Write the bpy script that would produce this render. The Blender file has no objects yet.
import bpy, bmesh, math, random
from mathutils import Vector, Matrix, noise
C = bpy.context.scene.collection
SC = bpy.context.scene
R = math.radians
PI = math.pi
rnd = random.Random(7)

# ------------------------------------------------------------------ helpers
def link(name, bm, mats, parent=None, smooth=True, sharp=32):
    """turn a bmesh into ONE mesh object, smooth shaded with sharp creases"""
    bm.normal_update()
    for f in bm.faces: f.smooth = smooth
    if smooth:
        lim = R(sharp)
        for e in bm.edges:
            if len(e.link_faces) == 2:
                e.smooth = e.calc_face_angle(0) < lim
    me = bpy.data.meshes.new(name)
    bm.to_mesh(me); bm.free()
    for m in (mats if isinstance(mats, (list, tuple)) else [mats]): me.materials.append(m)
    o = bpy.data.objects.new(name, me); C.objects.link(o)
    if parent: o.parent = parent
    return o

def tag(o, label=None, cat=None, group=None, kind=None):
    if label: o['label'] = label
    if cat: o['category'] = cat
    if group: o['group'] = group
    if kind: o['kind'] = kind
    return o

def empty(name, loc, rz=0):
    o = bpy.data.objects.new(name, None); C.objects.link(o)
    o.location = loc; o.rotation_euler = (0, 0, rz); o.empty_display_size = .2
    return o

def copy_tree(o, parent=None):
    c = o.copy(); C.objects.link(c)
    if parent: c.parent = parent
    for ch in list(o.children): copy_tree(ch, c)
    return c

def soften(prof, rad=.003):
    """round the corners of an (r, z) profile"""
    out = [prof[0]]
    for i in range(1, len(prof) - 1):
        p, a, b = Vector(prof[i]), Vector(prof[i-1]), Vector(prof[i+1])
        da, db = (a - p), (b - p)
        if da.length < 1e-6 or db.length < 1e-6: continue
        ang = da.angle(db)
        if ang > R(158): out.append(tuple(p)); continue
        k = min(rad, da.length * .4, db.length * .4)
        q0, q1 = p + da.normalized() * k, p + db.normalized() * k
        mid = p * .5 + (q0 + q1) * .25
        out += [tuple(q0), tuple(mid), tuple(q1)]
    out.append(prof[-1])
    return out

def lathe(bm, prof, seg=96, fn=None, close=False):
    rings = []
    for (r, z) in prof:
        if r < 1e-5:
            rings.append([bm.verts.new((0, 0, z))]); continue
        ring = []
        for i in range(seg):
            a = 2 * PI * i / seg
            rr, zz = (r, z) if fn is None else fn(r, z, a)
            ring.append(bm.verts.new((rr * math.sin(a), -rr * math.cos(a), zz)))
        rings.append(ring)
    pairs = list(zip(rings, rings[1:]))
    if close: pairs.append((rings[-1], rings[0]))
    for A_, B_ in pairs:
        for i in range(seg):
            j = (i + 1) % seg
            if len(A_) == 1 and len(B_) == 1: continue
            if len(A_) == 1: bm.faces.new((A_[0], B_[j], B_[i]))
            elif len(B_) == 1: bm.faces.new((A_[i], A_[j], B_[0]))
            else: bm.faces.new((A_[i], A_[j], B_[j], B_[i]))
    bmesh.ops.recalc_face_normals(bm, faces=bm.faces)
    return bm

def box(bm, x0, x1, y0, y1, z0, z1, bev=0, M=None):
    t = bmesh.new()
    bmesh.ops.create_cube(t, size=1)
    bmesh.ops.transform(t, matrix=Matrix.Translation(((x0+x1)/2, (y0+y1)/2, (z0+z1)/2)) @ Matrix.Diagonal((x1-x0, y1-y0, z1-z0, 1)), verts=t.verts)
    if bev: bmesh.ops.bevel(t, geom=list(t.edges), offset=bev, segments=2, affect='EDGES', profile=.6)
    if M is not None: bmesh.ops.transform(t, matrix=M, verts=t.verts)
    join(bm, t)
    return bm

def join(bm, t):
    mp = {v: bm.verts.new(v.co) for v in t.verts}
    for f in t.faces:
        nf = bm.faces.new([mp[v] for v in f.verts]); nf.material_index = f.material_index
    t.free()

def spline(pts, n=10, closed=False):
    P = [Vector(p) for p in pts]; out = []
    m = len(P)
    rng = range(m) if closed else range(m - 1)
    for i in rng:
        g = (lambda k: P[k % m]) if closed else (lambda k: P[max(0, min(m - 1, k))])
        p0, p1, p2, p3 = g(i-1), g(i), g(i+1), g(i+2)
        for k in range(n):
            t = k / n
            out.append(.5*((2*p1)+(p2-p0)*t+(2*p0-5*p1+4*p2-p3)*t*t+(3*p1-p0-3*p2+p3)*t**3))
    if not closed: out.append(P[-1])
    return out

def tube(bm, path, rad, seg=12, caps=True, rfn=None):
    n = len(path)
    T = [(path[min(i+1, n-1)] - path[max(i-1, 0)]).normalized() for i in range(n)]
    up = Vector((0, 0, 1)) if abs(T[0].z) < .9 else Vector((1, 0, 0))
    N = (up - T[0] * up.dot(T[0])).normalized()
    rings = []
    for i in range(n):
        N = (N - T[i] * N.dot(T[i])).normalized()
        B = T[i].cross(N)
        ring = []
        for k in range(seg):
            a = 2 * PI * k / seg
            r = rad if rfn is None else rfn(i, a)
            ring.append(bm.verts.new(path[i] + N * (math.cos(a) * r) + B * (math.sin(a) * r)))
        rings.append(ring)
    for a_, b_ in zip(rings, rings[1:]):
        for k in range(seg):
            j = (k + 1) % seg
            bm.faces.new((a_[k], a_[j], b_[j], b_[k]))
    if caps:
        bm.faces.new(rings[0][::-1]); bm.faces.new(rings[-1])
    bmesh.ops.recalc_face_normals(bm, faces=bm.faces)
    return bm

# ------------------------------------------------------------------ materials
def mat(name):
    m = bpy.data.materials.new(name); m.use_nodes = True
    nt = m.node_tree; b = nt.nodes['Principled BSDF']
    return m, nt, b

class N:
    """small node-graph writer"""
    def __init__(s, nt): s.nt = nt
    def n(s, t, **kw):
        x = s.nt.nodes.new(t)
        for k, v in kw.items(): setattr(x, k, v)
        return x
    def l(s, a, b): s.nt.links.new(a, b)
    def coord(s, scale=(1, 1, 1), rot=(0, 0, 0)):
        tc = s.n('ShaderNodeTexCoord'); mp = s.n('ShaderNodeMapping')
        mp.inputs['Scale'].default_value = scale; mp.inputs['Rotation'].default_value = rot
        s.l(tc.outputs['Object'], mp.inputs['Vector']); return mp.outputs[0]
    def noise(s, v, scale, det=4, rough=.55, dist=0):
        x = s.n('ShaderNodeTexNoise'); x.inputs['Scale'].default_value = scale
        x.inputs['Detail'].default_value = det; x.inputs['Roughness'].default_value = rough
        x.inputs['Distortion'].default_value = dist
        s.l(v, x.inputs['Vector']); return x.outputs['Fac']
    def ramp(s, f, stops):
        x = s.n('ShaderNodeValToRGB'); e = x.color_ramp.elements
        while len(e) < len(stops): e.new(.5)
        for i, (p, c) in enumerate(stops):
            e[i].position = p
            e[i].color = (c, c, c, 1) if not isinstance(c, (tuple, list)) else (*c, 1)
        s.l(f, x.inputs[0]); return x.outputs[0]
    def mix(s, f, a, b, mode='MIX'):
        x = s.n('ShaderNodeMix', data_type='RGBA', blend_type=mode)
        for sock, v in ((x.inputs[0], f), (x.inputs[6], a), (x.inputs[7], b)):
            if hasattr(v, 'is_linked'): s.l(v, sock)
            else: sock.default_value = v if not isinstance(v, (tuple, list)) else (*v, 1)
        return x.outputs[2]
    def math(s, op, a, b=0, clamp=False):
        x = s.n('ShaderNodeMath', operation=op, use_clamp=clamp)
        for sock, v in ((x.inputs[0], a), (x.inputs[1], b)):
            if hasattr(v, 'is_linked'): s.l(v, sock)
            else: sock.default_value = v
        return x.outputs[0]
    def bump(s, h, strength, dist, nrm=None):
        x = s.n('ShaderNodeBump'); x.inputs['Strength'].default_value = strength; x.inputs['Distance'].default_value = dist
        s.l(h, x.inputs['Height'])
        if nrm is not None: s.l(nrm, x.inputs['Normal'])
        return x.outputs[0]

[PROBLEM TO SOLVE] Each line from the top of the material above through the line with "rnd = random.Random(7)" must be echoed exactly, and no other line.

[SOLUTION TO THE PROBLEM]
Write the bpy script that would produce this render. The Blender file has no objects yet.
import bpy, bmesh, math, random
from mathutils import Vector, Matrix, noise
C = bpy.context.scene.collection
SC = bpy.context.scene
R = math.radians
PI = math.pi
rnd = random.Random(7)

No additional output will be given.